In fact, none of his questions seem posed to assess the spiritual performance of the people he’s talking to. Instead, they reach deeper, toward desire and identity.

His questions reach into the hidden places, the unwell places, the broken places – not to suggest that we get it together, but to show us that he is holding it together for us.

He is asking: “What do you want me to do for you?” (Matthew 20:32-22)

He is asking “Do you want to get well?” (John 5:6)

*****

In one of her most famous columns, Cheryl Strayed (as the Rumpus’ “Sugar”) responds to an inquiry that says very simply:

Dear Sugar,

WTF, WTF, WTF?

I’m asking this question as it applies to everything every day.

Best,

WTF

“Sugar” (aka Strayed) responds to this seemingly throwaway question with a moving account of her own sexual abuse as a child and about the way we have to press into the terrible things in life in order to finally kill them.

She concludes the column by encouraging the writer to “Ask better questions, sweet pea,” and that line has stayed with me.

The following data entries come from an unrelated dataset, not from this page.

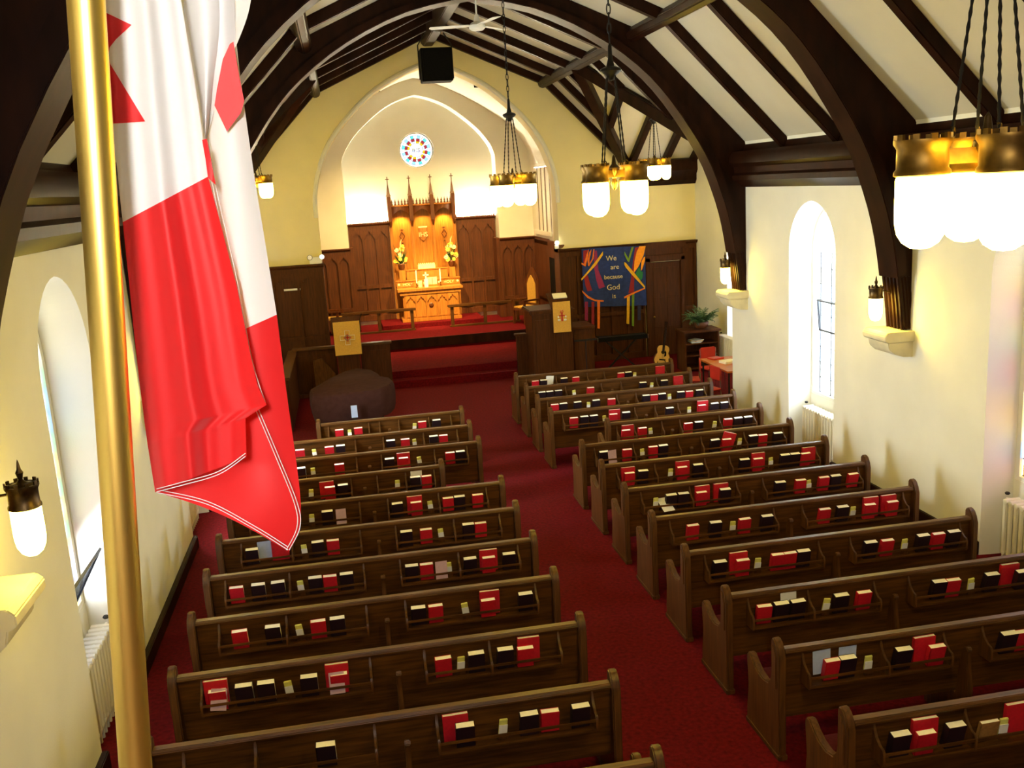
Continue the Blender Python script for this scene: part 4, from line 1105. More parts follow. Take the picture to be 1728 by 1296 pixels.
def bouquet(x, seed, label):
    rnd = random.Random(seed)
    t = thing('flower_arrangement', label, 'flowers', (x, AY + .56, .77 + 1.161), group='yellow flower arrangements on the altar shelf')
    MB().box(-.09, .09, -.08, .08, 0, .30).build('stand', GOLDOAK, t, bevel=0.006)
    MB().lathe([(.05, .30), (.09, .36), (.10, .46), (.07, .50)], n=12).build('vase', PANEL, t)
    petals = [None, None]
    for i, m in enumerate((YELLOWPETAL, CREAMPETAL)):
        mb = MB()
        for q in range(8):
            a = 2 * PI * q / 8; ca, sa = math.cos(a), math.sin(a)
            mb.face((0, 0, 0), (ca * .04 - sa * .022, sa * .04 + ca * .022, .018), (ca * .07, sa * .07, .008), (ca * .04 + sa * .022, sa * .04 - ca * .022, .018))
        mb.ball((0, 0, .012), .022, n=8, m=4)
        petals[i] = mb.mesh('blossom', m)
    for i in range(17):
        hz = rnd.uniform(.0, 1); z = .52 + hz * .48; w = .19 * (1 - .55 * hz)
        p = Vector((rnd.uniform(-w, w), rnd.uniform(-.12, .05), z))
        d = Vector((p.x * 1.2, -1.0, .35)).normalized()
        o = inst('blossom', petals[i % 2], t, p, d.to_track_quat('Z', 'Y').to_euler(), (rnd.uniform(.8, 1.15),) * 3)
    sp = MB()
    for i in range(16):
        a = rnd.uniform(0, 2 * PI); tip = Vector((.20 * math.cos(a), .10 * math.sin(a) - .05, rnd.uniform(.5, 1.08)))
        sp.tube([(0, 0, .46), tip * .5 + Vector((0, 0, .25)), tip], [.006, .014, .002], 5)
    sp.build('foliage', GREENLEAF, t)
    mb = MB(); mb.tube([(0, 0, .9), (.02, -.02, 1.1), (.06, -.02, 1.2)], [.02, .018, .004], 6); mb.build('spray', CREAMPETAL, t)
bouquet(-.73, 1, 'yellow flower arrangement on the piano side of the altar shelf'); bouquet(.73, 5, 'yellow flower arrangement on the chair side of the altar shelf')

# ------------------------------------------------------------------ communion rails
def comm_rail(x0, x1, y, label):
    t = thing('communion_rail', label, 'altar rail', (x0, y, .65)); L = x1 - x0
    MB().box(-.03, L + .03, -.08, .08, .56, .63).build('top_rail', OAK, t, bevel=0.012)
    MB().box(0, L, -.06, .06, 0, .05).build('base', OAK, t, bevel=0.008)
    for q in (.04, .5, .96): MB().box(L * q - .045, L * q + .045, -.04, .04, .05, .56).build('post', OAKZ, t, bevel=0.008)
    for q in (.27, .73):
        mb = MB(); mb.prism([(L * q - .2, .56), (L * q - .2, .54), (L * q, .5), (L * q + .2, .54), (L * q + .2, .56)], 'y', -.02, .02); mb.build('bracket', OAK, t)
comm_rail(-2.55, -.55, 26.55, 'dark oak communion rail on the piano side of the altar')
comm_rail(.42, 2.45, 26.55, 'dark oak communion rail on the chair side of the altar')

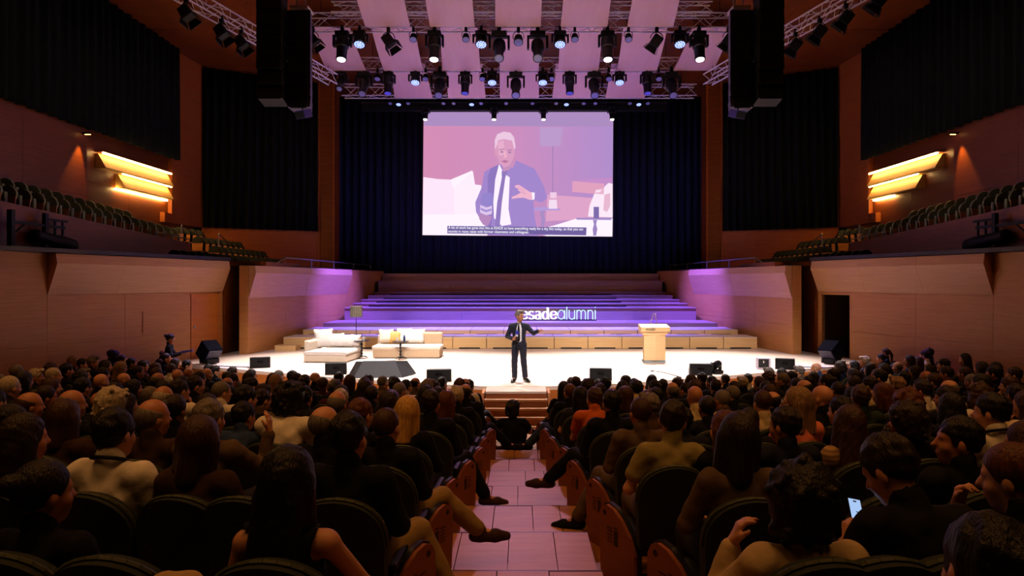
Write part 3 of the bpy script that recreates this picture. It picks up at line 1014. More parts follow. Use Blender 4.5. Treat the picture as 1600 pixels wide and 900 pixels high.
# ------------------------------------------------------------------ line arrays
M_GRILLE = plain('speaker_grille', '#0A0A0C', .7, bump=.2, scale=160)
M_ARRAYSIDE = plain('speaker_side', '#2A1E48', .5)
for s in (-1, 1):
    sd = SIDE[s]
    r = empty('line_array', (s * 6.22, 17.0, 8.0))
    tag(r, 'tall black hanging line array loudspeaker on the %s' % sd, 'loudspeaker', 'hanging loudspeakers')
    for i in range(9):
        tilt = math.radians(2 + 9 * max(0, 3 - i) / 3)
        z = .18 + i * .37
        R = Matrix.Rotation(-tilt, 3, 'X')
        c = MB().bev((0, .12 + .05 * max(0, 2 - i), z), (.62, .50, .355), .02, M=R).build('cabinet', M_CASE, r)
        MB().box(Vector((0, -.14 + .05 * max(0, 2 - i), z)), (.56, .02, .31), M=R).build('grille', M_GRILLE, c)
    MB().box((0, .1, 3.42), (.5, .6, .08)).tube((0, .1, 3.4), (0, .1, 5.5), .02).build('flying_frame', M_RAIL, r)
    r = empty('line_array', (s * 5.62, 17.45, 7.85))
    tag(r, 'narrower violet-edged line array hanging beside the main one, %s' % sd, 'loudspeaker', 'hanging loudspeakers')
    for i in range(8):
        tilt = math.radians(2 + 10 * max(0, 3 - i) / 3)
        z = .18 + i * .315
        R = Matrix.Rotation(-tilt, 3, 'X')
        c = MB().prism([R @ Vector(p) + Vector((0, .1, z)) for p in ((-.29, -.22, -.15), (.29, -.22, -.15), (.20, .24, -.15), (-.20, .24, -.15))], R @ Vector((0, 0, .30))).build('cabinet', M_ARRAYSIDE, r)
        MB().box(Vector((0, -.13, z)), (.40, .03, .28), M=R).build('grille', M_GRILLE, c)
    MB().box((0, .1, 2.62), (.46, .5, .07)).tube((-.1, .1, 2.6), (-.25, .1, 4.0), .03).tube((.1, .1, 2.6), (.1, .1, 5.65), .02).build('flying_frame', M_STEEL, r)
    # small box under the array
    b = empty('fill_speaker', (s * 5.46, 17.2, 7.72))
    b.rotation_euler = (math.radians(20), 0, s * .5)
    tag(b, 'small tilted violet loudspeaker hung below the %s line array' % sd, 'loudspeaker')
    MB().bev((0, 0, 0), (.34, .26, .20), .02).build('cabinet', plain('fill_violet', '#3A2A78', .5), b)
    MB().box((0, -.135, 0), (.30, .02, .16)).build('grille', M_GRILLE, b)
    MB().tube((0, 0, .08), (0, .05, .30), .015).build('bracket', M_CASE, b)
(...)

I hear it in my head sometimes, when I’m skimming the surface, when I’m careening into my own cynicism, when I’m slammed against the unfairness of life. Ask better questions, sweet pea. Because in the end, the answers we get depend on the questions we pose.

I think about Jesus’ questions – the best kind – that cut through the performance and the religion and the rightness and into the broken, beautiful heart. What do you want me to do for you?

I think of that earnest Christian college girl, of all of us, so eager to help each other in the walk. Ask better questions, sweet pea. We need it on a bumper sticker, on a whole fleet of bumper stickers.

We need it to remind us it’s not our job to fix anyone. Our work, despite the mixed messages from our DIY culture, is not to give one another spiritual health assessments and then offer 10 steps toward better faith.

Rather, our work has to do with making space for Christ, with making space for healing, with offering grace and mercy, kindness and love.

Ask better questions, sweet pea. Ask them to yourself. Ask them to one another. Ask that which you cannot answer and then be quiet.

Wait for the whispering of God’s love to fill in all the gaps.